EXTRACTED DATA =
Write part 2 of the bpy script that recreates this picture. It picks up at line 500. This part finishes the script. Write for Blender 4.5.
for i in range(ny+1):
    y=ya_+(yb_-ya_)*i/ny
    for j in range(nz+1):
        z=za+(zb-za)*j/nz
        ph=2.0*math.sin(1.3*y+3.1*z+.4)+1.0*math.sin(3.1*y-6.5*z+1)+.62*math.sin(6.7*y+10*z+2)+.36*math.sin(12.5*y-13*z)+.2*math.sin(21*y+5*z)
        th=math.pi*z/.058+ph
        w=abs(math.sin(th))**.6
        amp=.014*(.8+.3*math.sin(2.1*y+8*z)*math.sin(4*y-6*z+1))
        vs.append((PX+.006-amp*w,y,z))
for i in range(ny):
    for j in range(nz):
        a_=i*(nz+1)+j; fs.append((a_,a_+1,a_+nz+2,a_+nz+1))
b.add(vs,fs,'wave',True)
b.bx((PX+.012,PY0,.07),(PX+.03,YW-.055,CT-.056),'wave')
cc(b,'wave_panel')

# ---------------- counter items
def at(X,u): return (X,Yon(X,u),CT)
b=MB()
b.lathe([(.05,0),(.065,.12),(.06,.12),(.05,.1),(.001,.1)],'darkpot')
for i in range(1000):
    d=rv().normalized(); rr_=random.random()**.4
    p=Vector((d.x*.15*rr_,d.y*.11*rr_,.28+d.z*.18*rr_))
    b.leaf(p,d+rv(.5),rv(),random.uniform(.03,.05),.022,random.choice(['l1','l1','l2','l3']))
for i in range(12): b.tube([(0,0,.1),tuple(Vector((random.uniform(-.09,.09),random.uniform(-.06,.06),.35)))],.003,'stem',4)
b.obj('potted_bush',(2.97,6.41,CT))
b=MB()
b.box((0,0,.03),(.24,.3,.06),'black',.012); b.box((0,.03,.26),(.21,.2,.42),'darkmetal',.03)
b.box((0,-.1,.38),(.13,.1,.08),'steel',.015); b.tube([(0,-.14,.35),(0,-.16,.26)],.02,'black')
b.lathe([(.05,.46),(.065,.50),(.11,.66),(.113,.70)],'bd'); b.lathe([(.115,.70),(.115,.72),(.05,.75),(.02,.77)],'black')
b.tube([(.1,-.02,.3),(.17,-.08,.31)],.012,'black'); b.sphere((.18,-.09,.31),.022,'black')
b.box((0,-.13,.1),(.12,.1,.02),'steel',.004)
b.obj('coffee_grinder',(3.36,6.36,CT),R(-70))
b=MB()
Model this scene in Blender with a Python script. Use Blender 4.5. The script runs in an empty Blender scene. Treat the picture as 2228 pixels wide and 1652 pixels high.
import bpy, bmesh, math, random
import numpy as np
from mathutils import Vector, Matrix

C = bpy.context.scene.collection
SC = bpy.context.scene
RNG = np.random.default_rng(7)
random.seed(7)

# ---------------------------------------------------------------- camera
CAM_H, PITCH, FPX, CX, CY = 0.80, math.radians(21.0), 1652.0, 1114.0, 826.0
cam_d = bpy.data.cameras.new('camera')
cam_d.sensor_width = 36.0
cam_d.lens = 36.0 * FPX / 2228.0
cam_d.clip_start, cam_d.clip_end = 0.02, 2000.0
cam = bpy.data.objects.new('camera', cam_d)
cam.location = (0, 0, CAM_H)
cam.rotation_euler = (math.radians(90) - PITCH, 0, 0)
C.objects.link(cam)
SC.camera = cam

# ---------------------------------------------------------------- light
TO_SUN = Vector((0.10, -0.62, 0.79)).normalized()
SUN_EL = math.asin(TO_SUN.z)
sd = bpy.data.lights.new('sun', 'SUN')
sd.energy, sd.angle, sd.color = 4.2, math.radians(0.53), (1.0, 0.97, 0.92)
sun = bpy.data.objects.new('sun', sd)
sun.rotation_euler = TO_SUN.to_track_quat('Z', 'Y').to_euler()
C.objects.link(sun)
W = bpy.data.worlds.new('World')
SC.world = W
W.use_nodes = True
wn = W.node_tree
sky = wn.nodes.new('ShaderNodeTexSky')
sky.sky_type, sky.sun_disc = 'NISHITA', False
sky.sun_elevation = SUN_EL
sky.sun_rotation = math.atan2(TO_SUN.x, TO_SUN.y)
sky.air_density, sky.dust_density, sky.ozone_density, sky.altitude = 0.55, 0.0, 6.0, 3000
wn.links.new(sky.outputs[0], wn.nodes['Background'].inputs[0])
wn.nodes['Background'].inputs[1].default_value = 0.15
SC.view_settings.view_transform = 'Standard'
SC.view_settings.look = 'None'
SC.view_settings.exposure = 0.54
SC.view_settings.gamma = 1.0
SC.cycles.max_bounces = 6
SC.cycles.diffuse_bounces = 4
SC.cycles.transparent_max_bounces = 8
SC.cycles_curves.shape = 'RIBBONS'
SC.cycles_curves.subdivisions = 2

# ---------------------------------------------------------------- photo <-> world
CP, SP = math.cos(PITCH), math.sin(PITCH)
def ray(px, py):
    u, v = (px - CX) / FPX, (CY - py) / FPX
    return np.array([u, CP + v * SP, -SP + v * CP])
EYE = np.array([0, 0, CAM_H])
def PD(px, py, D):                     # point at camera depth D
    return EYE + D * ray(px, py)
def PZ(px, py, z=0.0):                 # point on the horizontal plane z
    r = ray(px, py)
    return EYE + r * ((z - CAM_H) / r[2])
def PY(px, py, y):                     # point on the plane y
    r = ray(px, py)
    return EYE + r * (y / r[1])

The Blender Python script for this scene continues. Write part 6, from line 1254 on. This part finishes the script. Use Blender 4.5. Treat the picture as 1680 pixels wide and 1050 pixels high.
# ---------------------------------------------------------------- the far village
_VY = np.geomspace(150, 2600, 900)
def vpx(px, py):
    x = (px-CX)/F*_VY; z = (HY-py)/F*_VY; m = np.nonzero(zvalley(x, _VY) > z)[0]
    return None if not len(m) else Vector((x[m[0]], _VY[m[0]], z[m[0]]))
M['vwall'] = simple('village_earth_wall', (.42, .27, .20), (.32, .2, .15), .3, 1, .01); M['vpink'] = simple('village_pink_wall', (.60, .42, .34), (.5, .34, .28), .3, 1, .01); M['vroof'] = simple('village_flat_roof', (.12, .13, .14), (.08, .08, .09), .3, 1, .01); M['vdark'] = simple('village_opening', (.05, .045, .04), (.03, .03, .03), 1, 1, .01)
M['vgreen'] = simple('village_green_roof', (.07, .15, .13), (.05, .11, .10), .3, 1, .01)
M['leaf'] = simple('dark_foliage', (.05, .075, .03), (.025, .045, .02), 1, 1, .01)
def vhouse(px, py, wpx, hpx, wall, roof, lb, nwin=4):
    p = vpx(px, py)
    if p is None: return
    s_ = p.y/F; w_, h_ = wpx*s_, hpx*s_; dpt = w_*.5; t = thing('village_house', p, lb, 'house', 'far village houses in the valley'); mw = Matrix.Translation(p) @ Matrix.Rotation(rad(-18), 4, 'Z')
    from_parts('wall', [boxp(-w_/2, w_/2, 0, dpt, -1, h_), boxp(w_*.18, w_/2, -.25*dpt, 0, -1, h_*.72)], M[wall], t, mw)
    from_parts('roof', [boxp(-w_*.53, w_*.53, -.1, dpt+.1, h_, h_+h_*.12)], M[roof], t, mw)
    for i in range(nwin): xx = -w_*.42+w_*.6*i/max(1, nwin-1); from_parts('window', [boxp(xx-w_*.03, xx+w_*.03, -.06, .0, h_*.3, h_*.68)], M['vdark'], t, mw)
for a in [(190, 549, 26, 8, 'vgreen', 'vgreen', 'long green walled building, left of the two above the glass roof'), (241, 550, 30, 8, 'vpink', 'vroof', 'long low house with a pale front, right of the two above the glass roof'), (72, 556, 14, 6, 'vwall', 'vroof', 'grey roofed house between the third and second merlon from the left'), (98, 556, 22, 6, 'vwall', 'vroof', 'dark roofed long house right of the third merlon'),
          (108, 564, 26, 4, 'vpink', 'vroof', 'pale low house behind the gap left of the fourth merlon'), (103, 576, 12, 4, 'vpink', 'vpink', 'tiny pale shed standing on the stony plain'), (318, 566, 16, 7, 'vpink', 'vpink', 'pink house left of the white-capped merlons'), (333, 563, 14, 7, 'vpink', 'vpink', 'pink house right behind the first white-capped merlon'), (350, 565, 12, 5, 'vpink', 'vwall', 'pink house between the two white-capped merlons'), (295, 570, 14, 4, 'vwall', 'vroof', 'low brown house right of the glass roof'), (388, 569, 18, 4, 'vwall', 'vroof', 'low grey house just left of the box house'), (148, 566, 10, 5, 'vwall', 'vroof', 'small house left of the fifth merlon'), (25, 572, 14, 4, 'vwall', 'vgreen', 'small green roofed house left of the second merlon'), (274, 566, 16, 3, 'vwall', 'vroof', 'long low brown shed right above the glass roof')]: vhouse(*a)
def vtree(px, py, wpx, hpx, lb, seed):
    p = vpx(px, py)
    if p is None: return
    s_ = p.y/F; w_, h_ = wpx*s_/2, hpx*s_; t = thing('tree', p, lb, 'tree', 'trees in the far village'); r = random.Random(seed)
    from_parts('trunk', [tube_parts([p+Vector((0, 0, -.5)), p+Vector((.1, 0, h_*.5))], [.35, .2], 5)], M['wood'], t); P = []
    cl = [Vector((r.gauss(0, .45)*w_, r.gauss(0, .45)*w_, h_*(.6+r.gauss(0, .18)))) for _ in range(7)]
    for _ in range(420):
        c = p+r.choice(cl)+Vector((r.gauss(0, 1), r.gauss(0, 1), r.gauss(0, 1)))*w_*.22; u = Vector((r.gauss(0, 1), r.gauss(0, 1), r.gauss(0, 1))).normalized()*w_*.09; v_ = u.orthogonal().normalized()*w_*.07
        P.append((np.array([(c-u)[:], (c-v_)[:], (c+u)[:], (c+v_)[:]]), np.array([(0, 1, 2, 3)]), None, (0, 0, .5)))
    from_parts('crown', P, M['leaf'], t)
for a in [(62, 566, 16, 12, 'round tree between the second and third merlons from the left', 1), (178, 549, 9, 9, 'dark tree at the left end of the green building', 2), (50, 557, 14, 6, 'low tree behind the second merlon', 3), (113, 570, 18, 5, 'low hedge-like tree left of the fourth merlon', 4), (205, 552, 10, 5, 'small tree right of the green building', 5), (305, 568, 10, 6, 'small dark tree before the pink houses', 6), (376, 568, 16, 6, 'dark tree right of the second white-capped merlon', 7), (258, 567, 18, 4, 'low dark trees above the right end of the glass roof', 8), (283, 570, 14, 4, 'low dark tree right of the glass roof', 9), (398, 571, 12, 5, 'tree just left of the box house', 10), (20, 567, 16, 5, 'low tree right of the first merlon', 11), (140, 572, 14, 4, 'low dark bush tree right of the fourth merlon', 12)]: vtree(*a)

TASK BRIEF = Print only the lines from the top of the data above down to the line holding "random.seed(7)", inclusive.

ANSWER TO THIS TASK =
Write part 2 of the bpy script that recreates this picture. It picks up at line 500. This part finishes the script. Write for Blender 4.5.
for i in range(ny+1):
    y=ya_+(yb_-ya_)*i/ny
    for j in range(nz+1):
        z=za+(zb-za)*j/nz
        ph=2.0*math.sin(1.3*y+3.1*z+.4)+1.0*math.sin(3.1*y-6.5*z+1)+.62*math.sin(6.7*y+10*z+2)+.36*math.sin(12.5*y-13*z)+.2*math.sin(21*y+5*z)
        th=math.pi*z/.058+ph
        w=abs(math.sin(th))**.6
        amp=.014*(.8+.3*math.sin(2.1*y+8*z)*math.sin(4*y-6*z+1))
        vs.append((PX+.006-amp*w,y,z))
for i in range(ny):
    for j in range(nz):
        a_=i*(nz+1)+j; fs.append((a_,a_+1,a_+nz+2,a_+nz+1))
b.add(vs,fs,'wave',True)
b.bx((PX+.012,PY0,.07),(PX+.03,YW-.055,CT-.056),'wave')
cc(b,'wave_panel')

# ---------------- counter items
def at(X,u): return (X,Yon(X,u),CT)
b=MB()
b.lathe([(.05,0),(.065,.12),(.06,.12),(.05,.1),(.001,.1)],'darkpot')
for i in range(1000):
    d=rv().normalized(); rr_=random.random()**.4
    p=Vector((d.x*.15*rr_,d.y*.11*rr_,.28+d.z*.18*rr_))
    b.leaf(p,d+rv(.5),rv(),random.uniform(.03,.05),.022,random.choice(['l1','l1','l2','l3']))
for i in range(12): b.tube([(0,0,.1),tuple(Vector((random.uniform(-.09,.09),random.uniform(-.06,.06),.35)))],.003,'stem',4)
b.obj('potted_bush',(2.97,6.41,CT))
b=MB()
b.box((0,0,.03),(.24,.3,.06),'black',.012); b.box((0,.03,.26),(.21,.2,.42),'darkmetal',.03)
b.box((0,-.1,.38),(.13,.1,.08),'steel',.015); b.tube([(0,-.14,.35),(0,-.16,.26)],.02,'black')
b.lathe([(.05,.46),(.065,.50),(.11,.66),(.113,.70)],'bd'); b.lathe([(.115,.70),(.115,.72),(.05,.75),(.02,.77)],'black')
b.tube([(.1,-.02,.3),(.17,-.08,.31)],.012,'black'); b.sphere((.18,-.09,.31),.022,'black')
b.box((0,-.13,.1),(.12,.1,.02),'steel',.004)
b.obj('coffee_grinder',(3.36,6.36,CT),R(-70))
b=MB()
Model this scene in Blender with a Python script. Use Blender 4.5. The script runs in an empty Blender scene. Treat the picture as 2228 pixels wide and 1652 pixels high.
import bpy, bmesh, math, random
import numpy as np
from mathutils import Vector, Matrix

C = bpy.context.scene.collection
SC = bpy.context.scene
RNG = np.random.default_rng(7)
random.seed(7)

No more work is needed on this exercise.